Naked City

  • Naked City
  • Torture Garden (Shimmy-Disc) 1991 
  • Grand Guignol (Japan. Avant) 1992 
  • Heretic, Jeux des Darnes Cruelles (Japan. Avant) 1992 
  • Leng Tch'e (Japan. Toy's Factory) 1992 
  • Absinthe (Japan. Avant) 1993 
  • Radio (Japan. Avant) 1993 
  • Black Box: Torture Garden/Leng Tch'e (Tzadik) 1997 
  • John Zorn
  • Naked City (Nonesuch) 1989 

While this semi-fluid aggregation wasn’t leader John Zorn’s first attempt at a fusion (so to speak) of improv-jazz and free-rock elements, it has without a doubt been the hornman’s most extreme. Drawing equally from the random viscera spew of hardcore punk (highlighted by the presence of Boredoms singer Eye Yamatsuka) and the intellectually challenging tonal experiments of modern classical composers like Charles Ives, Naked City creates a constantly shifting sonic environment that’s tricky to navigate no matter what survival tools the listener brings along.

On Naked City (which is actually credited to Zorn as a solo artist), the band sets the tone for things to come by jimmying no less than 25 brief bursts of deceptively well-ordered noise onto a disc adorned with a gruesome post-execution photograph. Egged on by Zorn’s saxophone, guitarist Fred Frith and precise drummer Joey Baron let their usual tight reins out to wax playful on pieces like “N.Y. Flat Top Box” and “Speedball.” What’s most striking, however, is the cinematic quality of such noir soundbites as “The Sicilian Clan” and “Latin Quarter,” both of which illustrate their title subjects magnificently — albeit in an entirely unconventional manner.

Torture Garden is a bit less exhilarating, in part because the group swings its pendulum too far into rock territory, and in part because Zorn doesn’t control the arrangements with the same exactitude as on the debut. As such, it could pass for any number of post-Minutemen art-punk combos having a go at jazzbo miscegenation — with a facelessness that’s unforgivable, given the unique styles of the participants. Yamatsuka asserts himself more strongly on Heretic, a movie score dedicated to (and clearly influenced by) filmmaker and folk music collector Harry Smith. Over the course of two dozen rough-edged pieces — most of which sound hewn from longer improvs — the group seldom downshifts from warp speed (or warped objective) long enough to allow breathing room for artists or audience.

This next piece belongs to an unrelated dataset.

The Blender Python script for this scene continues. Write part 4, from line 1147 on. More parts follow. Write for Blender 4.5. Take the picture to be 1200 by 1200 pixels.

Grand Guignol is a 41-“song,” 60-minute dissertation on deconstructionist theory that mixes Monk, Mesaien and Madball with an alternately compelling and disconcerting lack of cultural ranking. Since it was recorded at a handful of sessions (from 1989 through ’91) with minor shifts in lineup (most including Zorn and guitarist Bill Frisell), Grand Guignol doesn’t cohere particularly well — but if you like your musique concrète smashed into window-aimed bricks, it might be your cuppa meat.

On Radio, Naked City revisits the darkened movie theaters that provided spiritual succor for the band’s initial recordings, with a particular spotlight on keyboardist Wayne Horvitz, whose elusive, chattering runs often got short shrift on earlier Naked City releases. Horvitz is pushed even further to the fore on the strictly instrumental Absinthe, which suffers greatly from the absence of Yamatsuka. Zorn disbanded Naked City in 1993, choosing to concentrate his energies on Masada, the linchpin project of his Radical Jewish Culture collective.